Gunzip a file in UNIX

hi All,

i have a file called rsync-3.0.9.tar.gz, i have to unzip and then uncompress it. but at first while i am trying to unzip this file, it is giving me following error:

-rw-r--r-- 1 bravodba bravodba 7278458 Aug 19 08:26 rsync-3.0.9.tar.gz
bash-3.2$ unzip rsync-3.0.9.tar.gz
Archive: rsync-3.0.9.tar.gz
End-of-central-directory signature not found. Either this file is not
a zipfile, or it constitutes one disk of a multi-part archive. In the
latter case the central directory and zipfile comment will be found on
the last disk(s) of this archive.
unzip: cannot find zipfile directory in one of rsync-3.0.9.tar.gz or
rsync-3.0.9.tar.gz.zip, and cannot find rsync-3.0.9.tar.gz.ZIP, period.
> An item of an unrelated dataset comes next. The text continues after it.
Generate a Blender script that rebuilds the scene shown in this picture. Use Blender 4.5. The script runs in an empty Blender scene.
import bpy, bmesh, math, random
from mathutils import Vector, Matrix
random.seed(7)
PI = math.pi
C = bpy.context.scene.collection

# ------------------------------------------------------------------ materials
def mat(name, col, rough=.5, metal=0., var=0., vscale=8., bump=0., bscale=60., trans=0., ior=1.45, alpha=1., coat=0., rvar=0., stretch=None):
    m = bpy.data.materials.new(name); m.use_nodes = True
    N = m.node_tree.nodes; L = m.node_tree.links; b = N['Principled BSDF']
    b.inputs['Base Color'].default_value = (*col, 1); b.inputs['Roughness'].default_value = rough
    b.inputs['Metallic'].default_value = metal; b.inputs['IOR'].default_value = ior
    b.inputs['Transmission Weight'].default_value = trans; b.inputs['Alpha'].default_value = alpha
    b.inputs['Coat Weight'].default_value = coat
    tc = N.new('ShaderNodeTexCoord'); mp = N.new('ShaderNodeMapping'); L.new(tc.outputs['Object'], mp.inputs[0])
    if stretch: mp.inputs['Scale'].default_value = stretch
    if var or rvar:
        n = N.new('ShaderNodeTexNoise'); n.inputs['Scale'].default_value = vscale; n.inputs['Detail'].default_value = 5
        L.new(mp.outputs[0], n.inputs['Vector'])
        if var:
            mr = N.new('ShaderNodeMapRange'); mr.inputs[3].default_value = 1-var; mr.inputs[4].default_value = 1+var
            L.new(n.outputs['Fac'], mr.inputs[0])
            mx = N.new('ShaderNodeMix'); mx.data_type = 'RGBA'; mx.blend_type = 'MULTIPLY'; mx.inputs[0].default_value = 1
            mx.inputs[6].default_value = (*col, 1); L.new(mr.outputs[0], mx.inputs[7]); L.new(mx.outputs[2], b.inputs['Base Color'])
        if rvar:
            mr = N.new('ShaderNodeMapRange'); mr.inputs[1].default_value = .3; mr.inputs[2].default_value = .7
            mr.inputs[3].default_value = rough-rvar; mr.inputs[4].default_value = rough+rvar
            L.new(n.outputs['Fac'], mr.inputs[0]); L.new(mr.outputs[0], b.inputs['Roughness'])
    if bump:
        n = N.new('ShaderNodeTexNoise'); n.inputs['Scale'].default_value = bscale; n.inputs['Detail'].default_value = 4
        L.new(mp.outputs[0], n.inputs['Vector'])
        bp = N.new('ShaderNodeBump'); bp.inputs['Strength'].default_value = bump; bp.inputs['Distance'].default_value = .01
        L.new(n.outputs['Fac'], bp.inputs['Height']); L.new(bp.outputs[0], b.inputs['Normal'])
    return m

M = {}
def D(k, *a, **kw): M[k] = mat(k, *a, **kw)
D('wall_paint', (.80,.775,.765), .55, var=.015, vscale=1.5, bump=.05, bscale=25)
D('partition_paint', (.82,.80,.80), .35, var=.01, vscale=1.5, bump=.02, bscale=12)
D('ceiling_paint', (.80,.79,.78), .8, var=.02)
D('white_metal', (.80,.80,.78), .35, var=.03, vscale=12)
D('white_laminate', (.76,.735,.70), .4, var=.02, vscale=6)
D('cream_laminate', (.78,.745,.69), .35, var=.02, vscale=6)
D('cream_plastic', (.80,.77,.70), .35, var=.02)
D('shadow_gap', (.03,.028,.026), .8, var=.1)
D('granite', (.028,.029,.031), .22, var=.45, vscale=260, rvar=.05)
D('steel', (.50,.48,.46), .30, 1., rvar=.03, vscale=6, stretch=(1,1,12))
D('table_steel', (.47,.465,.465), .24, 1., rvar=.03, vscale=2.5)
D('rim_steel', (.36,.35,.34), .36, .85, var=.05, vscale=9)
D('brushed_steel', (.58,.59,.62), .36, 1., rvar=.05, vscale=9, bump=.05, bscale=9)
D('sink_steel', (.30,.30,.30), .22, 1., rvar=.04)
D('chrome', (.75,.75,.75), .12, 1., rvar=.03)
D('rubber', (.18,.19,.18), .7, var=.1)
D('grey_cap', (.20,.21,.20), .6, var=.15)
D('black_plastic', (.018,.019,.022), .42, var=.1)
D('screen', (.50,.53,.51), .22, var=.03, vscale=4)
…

please suggest how to deal with it.

You should use "gunzip" as you even specified in the thread subject:

gunzip rsync-3.0.9.tar.gz

used it, but getting some error:

bash-3.2$ gunzip rsync-3.0.9.tar.gz

gzip: rsync-3.0.9.tar.gz: invalid compressed data--format violated

What does this show:

file rsync-3.0.9.tar.gz

it says this error:

-bash-3.2$ file rsync-3.0.9.tar.gz
rsync-3.0.9.tar.gz:     gzip compressed data - deflate method , original file name

I suspect it means what it says, the file is invalid.

Try

tar -xvzf rsync-3.0.9.tar.gz 

Let us know how it goes. If it doesn't work, please specify your OS/version. Good luck, though ;).

here is the output of tar and the os version:

SunOS, ok.
Then try

tar xvf rsync-3.0.9.tar.gz

(Do NOT add the hyphen "-" nor the z option, which seem to not be available in SunOS)
Note that this will untar and uncompress your file in your current directory. If you want to perform the same operation but save the results in a different directory, you should do:

tar xvf rsync-3.0.9.tar.gz -C /full/path/to/your/directory
-bash-3.2$ tar xvf rsync-3.0.9.tar.gz
tar: directory checksum error

it also has some error.

gunzip -c rsync-3.0.9.tar.gz | tar xvf -

Or

gunzip <rsync-3.0.9.tar.gz | tar xvf -

http://www.gzip.org/recover.txt

Based on this error, I'd say your tarball is corrupted or wasn't properly downloaded (maybe there was a network glitch when you were downloading it). I am not very familiar with Solaris myself, but if you're trying to install rsync, I'd suggest you look into another way of doing it (some kind of repos, maybe? Excuse my ignorance as to the package management system Solaris uses).